Bede's portrait of Oswald is an amalgam of bloodthirsty regional politics, Anglo-Saxon attitudes, and devout morals. Kingship and Christianity, God and nation were inextricably knotted: the alliance of sacred and secular was at the heart of Bede's writings, and drives his depiction of Oswald. Adams, however, manages to flesh out this mix of worldly realpolitik and posthumous miracles with evidence gleaned from archaeology and cultural geography, as well as the fleeting testimony offered by literary sources such as Beowulf.

The result is a dense realisation of seventh-century Northumbria. Although Oswald remains elusive, actual relics survived into the Middle Ages and beyond. His right arm, which gave him the name Lamnguin ("Whiteblade" or "Blessed Arm"), possibly through being withered, was preserved for centuries before being stolen and handed over to Peterborough Cathedral, where it was lost during the Reformation. His cloven skull is preserved in Durham Cathedral and was last disinterred in 1899.

Adams, while pointing out that no less than five heads were at one point revered as relics, supplements the history of these gruesome talismans with a forensic explanation for the incorruptibility of the bodies of saints. He explains why the hallowed ground of martyrdom is usually distinguished by verdant grass – due to the manuring of the soil with potassium-rich blood.

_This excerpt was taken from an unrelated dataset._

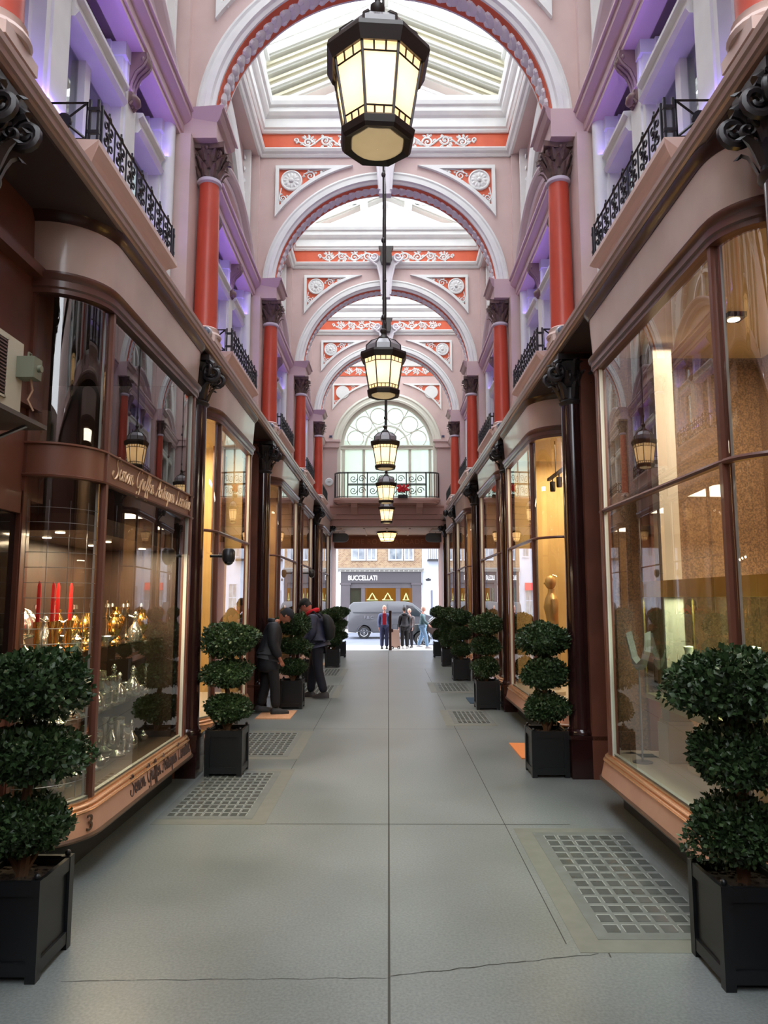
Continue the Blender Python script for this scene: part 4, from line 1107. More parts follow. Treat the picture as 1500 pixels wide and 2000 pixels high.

Adams's aim is to ensure that St Oswald rests securely on the verifiable side of history, rather than lying in the realm of fable. Yet he clearly admires Oswald, arguing that his influence was far-reaching. His ecclesiastical endowments changed the balance between church and state, and began – if inadvertently – the de-militarisation of Northumbria and England, which in turn encouraged Viking raids.

While this policy brought about the collapse of monastic culture, it also established a patronage system that blossomed centuries later in the British Empire. As for the suggestion that Oswald was the model for Aragorn – while Tolkien does refer to Oswald in his famous essay on Beowulf, any connection with Middle-Earth is fantasy.